400: NT reconhecido pelo Ocidente no Concíio de Cartago: Nosso cânon atual.
Os critérios de reconhecimento da inspiração de um livro foram: Apostolicidade, Reconhecimento de sua autoria pela igreja primitiva, Harmonia com os livros sobre os quais não tinham dúvidas.

Igreja Católica: Para a ICAR, oficialmente, Deus se revelou através dos profetas, apóstolos e Jesus Cristo nas Escrituras Sagradas, que são inerrantes. Porém, devido ao surgimento de diversas doutrinas estranhas (como o purgatório, por exemplo), a Igreja teve que se justificar, e o fez criando a ideia da Tradição Oral Apostólica, que seria um grupo de ensinos não-escritos dos apóstolos, que a Igreja teria adotado e mantido mediante a sucessão de Pedro e Paulo aos bispos posteriores de Roma. Esta tradição, apesar de “apostólica”, tem sua autoridade regida pela igreja, formada por seus bispos em comunhão com o sucessor de Pedro, o bispo de Roma (o papa).

O efeito prático disso, segundo Ferreira , é que o magistério da igreja católica se torna a autoridade final. “O povo católico é obrigado a crer que o que essa igreja diz é a verdade. Em vez de sola scriptura, a prática católica é sola ecclesia. Isso apesar de reivindicar que ela é serva da revelação de Deus”.

Eventualmente, em reação à Reforma Protestante, a Igreja Católica se reuniu em 1545, na cidade de Trento, onde tomou diversas decisões para combater os novos ensinos de Lutero e outros. No tocante à revelação especial, especificamente, a ICAR afirmou que a versão latina da Bíblia, a Vulgata, era suficiente para quaisquer debates a respeito da fé, e aceitou como inspirados os chamados “livros deuterocanônicos”, que aparecem hoje na versão católica da Bíblia.

Reformadores e Tradição Evangélica: Lutero trouxe de volta a ideia de que a Bíblia era a única e suficiente fonte de autoridade para formação das doutrinas da igreja. Para dar ao povo a chance de aprender sobre Cristo sem ter que passar pela igreja, iniciou um audacioso projeto de tradução da Bíblia, porém o fez a partir dos textos originais hebraico e grego, completando sua versão alemã da Bíblia pouco antes de falecer.

Além da tradução da Bíblia ao alemão a partir dos idiomas originais, Lutero combateu a hermenêutica católica tradicional, chamada de Alegoria. Esta forma de interpretação da Bìblia ditava que o texto tinha segregos que iam além do que o texto dizia e que cabia à Igreja dizer onde estavam estes segredos. Daí surgiu, por exemplo, a ideia de que Cantares era um livro profético do casamento de Cristo com sua noiva, a Igreja. Para Lutero, o centro da interpretação da Bíblia deveria ser Cristo.

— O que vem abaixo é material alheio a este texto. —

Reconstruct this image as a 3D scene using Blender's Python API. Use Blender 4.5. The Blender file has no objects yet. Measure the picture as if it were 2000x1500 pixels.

Sobre a correta interpretação das Escrituras, Lutero baniu a ideia de um líder ou um colegiado unicamente capazes de interpretar a Bíblia, afirmando que o texto sagrado era claro o suficiente para ser entendido, e que o Espírito Santo poderia guiar a pessoa no processo de interpretação individual da Palavra de Deus. Calvino concordou com esta ideia, afirmando que a Bíblia tinha sua autoridade confirmada no interior do homem pelo próprio Espírito Santo. Porém, ele combateu a noção anabatista de que o poder do Espírito poderia substituir a Palavra Escrita.

Pensamentos posteriores:

Ceticismo iluminista e liberalismo moderno: Não há como haver revelação especial, nem há necessidade nela. Os milagres são impossíveis, logo uma revelação divina também seria. Segundo Hume, as leis da natureza são absolutas e invioláveis. Kant, por outro lado, afirma que Deus existe numa esfera diferente da nossa e não há comunicação entre a Sua esfera de existência (o númeno), e a nossa. Já no séc. XIX, filósofos como Feuerbach, Freud, Marx e Nietzsche negaram a própria existência de Deus.

Neo-ortodoxia: Barth refuta uma inspiração “literal” da Bíblia, defendendo uma inspiração “verbal” no sentido de ser testemunhada pelo Verbo, Jesus. Porém, as palavras de Deus não teriam equivalente humano, por isso não poderiam estar contidas na Bíblia. Ele teria, porém, inspirado homens a escreverem os escritos sagrados. Ele também afirma que a Bíblia é autoridade por uma questão de confissão, de fé.

Fundamentalismo e a inerrância: Em uma resposta extremada ao movimento liberal, o movimento fundamentalista americano defendeu, no começo do séc. XX, a inerrância literal da Bíblia, ou seja, que não havia nenhum erro em qualquer linha da Palavra de Deus, seja teologicamente ou cientificamente. Para eles, esta era uma questão de fé.

A questão da inerrância foi debatida extensamente ao longo do séc. XX, com alguns defendendo que a Bíblia era literalmente inerrante e outros defendendo que ela era inerrante somente em seus ensinos salvíficos.